> **Short exercise**: Return the material below in full and exactly.

(Extracted records)
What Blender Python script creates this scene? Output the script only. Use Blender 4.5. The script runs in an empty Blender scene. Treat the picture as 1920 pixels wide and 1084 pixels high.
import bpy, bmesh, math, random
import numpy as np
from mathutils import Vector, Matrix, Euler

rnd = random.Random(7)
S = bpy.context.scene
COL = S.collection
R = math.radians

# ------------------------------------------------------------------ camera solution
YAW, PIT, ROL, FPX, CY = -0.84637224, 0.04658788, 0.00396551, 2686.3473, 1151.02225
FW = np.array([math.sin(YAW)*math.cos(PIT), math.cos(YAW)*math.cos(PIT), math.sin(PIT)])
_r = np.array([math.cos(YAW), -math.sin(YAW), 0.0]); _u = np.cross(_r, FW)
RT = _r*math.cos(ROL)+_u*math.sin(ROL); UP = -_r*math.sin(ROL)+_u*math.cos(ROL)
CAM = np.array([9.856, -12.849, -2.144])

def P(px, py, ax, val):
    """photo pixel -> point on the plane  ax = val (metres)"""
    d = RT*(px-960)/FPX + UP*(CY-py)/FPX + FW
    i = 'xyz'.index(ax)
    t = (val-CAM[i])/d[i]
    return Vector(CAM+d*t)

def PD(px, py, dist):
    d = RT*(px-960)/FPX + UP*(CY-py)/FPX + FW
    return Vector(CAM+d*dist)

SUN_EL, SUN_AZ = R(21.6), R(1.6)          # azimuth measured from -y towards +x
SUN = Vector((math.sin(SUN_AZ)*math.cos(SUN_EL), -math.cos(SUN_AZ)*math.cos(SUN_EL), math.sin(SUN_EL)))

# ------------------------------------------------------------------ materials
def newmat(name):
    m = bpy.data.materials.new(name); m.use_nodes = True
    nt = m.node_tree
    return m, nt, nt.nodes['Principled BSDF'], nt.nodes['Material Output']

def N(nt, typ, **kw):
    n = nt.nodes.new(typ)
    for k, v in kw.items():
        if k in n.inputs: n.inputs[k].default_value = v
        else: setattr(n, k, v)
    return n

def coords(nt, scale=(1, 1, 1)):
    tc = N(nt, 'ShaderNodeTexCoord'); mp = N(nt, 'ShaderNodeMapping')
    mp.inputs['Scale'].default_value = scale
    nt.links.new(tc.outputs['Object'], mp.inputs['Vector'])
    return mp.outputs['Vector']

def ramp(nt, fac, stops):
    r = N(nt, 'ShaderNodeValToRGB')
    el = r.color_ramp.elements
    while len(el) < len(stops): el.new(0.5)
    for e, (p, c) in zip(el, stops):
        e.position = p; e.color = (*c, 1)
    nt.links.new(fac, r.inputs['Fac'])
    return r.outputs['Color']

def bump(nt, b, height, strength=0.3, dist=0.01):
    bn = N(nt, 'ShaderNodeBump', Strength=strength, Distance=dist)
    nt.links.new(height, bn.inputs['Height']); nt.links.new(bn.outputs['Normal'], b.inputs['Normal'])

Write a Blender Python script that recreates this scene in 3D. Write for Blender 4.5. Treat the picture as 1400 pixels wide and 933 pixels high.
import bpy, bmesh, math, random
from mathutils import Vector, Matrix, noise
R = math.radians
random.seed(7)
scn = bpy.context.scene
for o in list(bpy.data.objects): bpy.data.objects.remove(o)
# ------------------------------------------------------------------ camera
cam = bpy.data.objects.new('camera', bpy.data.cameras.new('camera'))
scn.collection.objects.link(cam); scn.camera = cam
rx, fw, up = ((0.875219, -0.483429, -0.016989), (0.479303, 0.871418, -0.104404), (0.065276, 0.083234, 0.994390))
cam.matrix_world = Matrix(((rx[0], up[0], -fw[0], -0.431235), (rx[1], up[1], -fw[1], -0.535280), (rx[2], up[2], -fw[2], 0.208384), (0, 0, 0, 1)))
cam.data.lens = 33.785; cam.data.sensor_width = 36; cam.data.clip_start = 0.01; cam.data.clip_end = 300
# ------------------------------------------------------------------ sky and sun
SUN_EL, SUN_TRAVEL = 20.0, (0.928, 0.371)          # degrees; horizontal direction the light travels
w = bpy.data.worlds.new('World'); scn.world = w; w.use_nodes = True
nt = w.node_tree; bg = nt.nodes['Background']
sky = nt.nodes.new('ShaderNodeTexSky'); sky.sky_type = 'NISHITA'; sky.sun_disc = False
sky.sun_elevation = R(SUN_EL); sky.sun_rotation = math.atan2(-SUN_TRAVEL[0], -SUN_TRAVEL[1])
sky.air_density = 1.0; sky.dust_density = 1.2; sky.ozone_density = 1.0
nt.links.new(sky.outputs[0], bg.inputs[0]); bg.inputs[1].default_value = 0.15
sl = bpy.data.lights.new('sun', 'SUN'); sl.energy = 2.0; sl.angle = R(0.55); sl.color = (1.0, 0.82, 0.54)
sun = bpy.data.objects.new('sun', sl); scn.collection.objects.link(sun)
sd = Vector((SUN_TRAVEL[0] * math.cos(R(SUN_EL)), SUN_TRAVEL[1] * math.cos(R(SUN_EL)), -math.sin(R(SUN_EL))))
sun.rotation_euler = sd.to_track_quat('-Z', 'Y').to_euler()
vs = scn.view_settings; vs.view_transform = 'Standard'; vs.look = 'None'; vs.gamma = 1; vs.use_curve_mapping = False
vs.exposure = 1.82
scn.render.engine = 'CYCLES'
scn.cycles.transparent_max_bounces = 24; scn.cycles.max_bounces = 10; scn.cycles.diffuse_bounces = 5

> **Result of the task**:
What Blender Python script creates this scene? Output the script only. Use Blender 4.5. The script runs in an empty Blender scene. Treat the picture as 1920 pixels wide and 1084 pixels high.
import bpy, bmesh, math, random
import numpy as np
from mathutils import Vector, Matrix, Euler

rnd = random.Random(7)
S = bpy.context.scene
COL = S.collection
R = math.radians

# ------------------------------------------------------------------ camera solution
YAW, PIT, ROL, FPX, CY = -0.84637224, 0.04658788, 0.00396551, 2686.3473, 1151.02225
FW = np.array([math.sin(YAW)*math.cos(PIT), math.cos(YAW)*math.cos(PIT), math.sin(PIT)])
_r = np.array([math.cos(YAW), -math.sin(YAW), 0.0]); _u = np.cross(_r, FW)
RT = _r*math.cos(ROL)+_u*math.sin(ROL); UP = -_r*math.sin(ROL)+_u*math.cos(ROL)
CAM = np.array([9.856, -12.849, -2.144])

def P(px, py, ax, val):
    """photo pixel -> point on the plane  ax = val (metres)"""
    d = RT*(px-960)/FPX + UP*(CY-py)/FPX + FW
    i = 'xyz'.index(ax)
    t = (val-CAM[i])/d[i]
    return Vector(CAM+d*t)

def PD(px, py, dist):
    d = RT*(px-960)/FPX + UP*(CY-py)/FPX + FW
    return Vector(CAM+d*dist)

SUN_EL, SUN_AZ = R(21.6), R(1.6)          # azimuth measured from -y towards +x
SUN = Vector((math.sin(SUN_AZ)*math.cos(SUN_EL), -math.cos(SUN_AZ)*math.cos(SUN_EL), math.sin(SUN_EL)))

# ------------------------------------------------------------------ materials
def newmat(name):
    m = bpy.data.materials.new(name); m.use_nodes = True
    nt = m.node_tree
    return m, nt, nt.nodes['Principled BSDF'], nt.nodes['Material Output']

def N(nt, typ, **kw):
    n = nt.nodes.new(typ)
    for k, v in kw.items():
        if k in n.inputs: n.inputs[k].default_value = v
        else: setattr(n, k, v)
    return n

def coords(nt, scale=(1, 1, 1)):
    tc = N(nt, 'ShaderNodeTexCoord'); mp = N(nt, 'ShaderNodeMapping')
    mp.inputs['Scale'].default_value = scale
    nt.links.new(tc.outputs['Object'], mp.inputs['Vector'])
    return mp.outputs['Vector']

def ramp(nt, fac, stops):
    r = N(nt, 'ShaderNodeValToRGB')
    el = r.color_ramp.elements
    while len(el) < len(stops): el.new(0.5)
    for e, (p, c) in zip(el, stops):
        e.position = p; e.color = (*c, 1)
    nt.links.new(fac, r.inputs['Fac'])
    return r.outputs['Color']

def bump(nt, b, height, strength=0.3, dist=0.01):
    bn = N(nt, 'ShaderNodeBump', Strength=strength, Distance=dist)
    nt.links.new(height, bn.inputs['Height']); nt.links.new(bn.outputs['Normal'], b.inputs['Normal'])

Write a Blender Python script that recreates this scene in 3D. Write for Blender 4.5. Treat the picture as 1400 pixels wide and 933 pixels high.
import bpy, bmesh, math, random
from mathutils import Vector, Matrix, noise
R = math.radians
random.seed(7)
scn = bpy.context.scene
for o in list(bpy.data.objects): bpy.data.objects.remove(o)
# ------------------------------------------------------------------ camera
cam = bpy.data.objects.new('camera', bpy.data.cameras.new('camera'))
scn.collection.objects.link(cam); scn.camera = cam
rx, fw, up = ((0.875219, -0.483429, -0.016989), (0.479303, 0.871418, -0.104404), (0.065276, 0.083234, 0.994390))
cam.matrix_world = Matrix(((rx[0], up[0], -fw[0], -0.431235), (rx[1], up[1], -fw[1], -0.535280), (rx[2], up[2], -fw[2], 0.208384), (0, 0, 0, 1)))
cam.data.lens = 33.785; cam.data.sensor_width = 36; cam.data.clip_start = 0.01; cam.data.clip_end = 300
# ------------------------------------------------------------------ sky and sun
SUN_EL, SUN_TRAVEL = 20.0, (0.928, 0.371)          # degrees; horizontal direction the light travels
w = bpy.data.worlds.new('World'); scn.world = w; w.use_nodes = True
nt = w.node_tree; bg = nt.nodes['Background']
sky = nt.nodes.new('ShaderNodeTexSky'); sky.sky_type = 'NISHITA'; sky.sun_disc = False
sky.sun_elevation = R(SUN_EL); sky.sun_rotation = math.atan2(-SUN_TRAVEL[0], -SUN_TRAVEL[1])
sky.air_density = 1.0; sky.dust_density = 1.2; sky.ozone_density = 1.0
nt.links.new(sky.outputs[0], bg.inputs[0]); bg.inputs[1].default_value = 0.15
sl = bpy.data.lights.new('sun', 'SUN'); sl.energy = 2.0; sl.angle = R(0.55); sl.color = (1.0, 0.82, 0.54)
sun = bpy.data.objects.new('sun', sl); scn.collection.objects.link(sun)
sd = Vector((SUN_TRAVEL[0] * math.cos(R(SUN_EL)), SUN_TRAVEL[1] * math.cos(R(SUN_EL)), -math.sin(R(SUN_EL))))
sun.rotation_euler = sd.to_track_quat('-Z', 'Y').to_euler()
vs = scn.view_settings; vs.view_transform = 'Standard'; vs.look = 'None'; vs.gamma = 1; vs.use_curve_mapping = False
vs.exposure = 1.82
scn.render.engine = 'CYCLES'
scn.cycles.transparent_max_bounces = 24; scn.cycles.max_bounces = 10; scn.cycles.diffuse_bounces = 5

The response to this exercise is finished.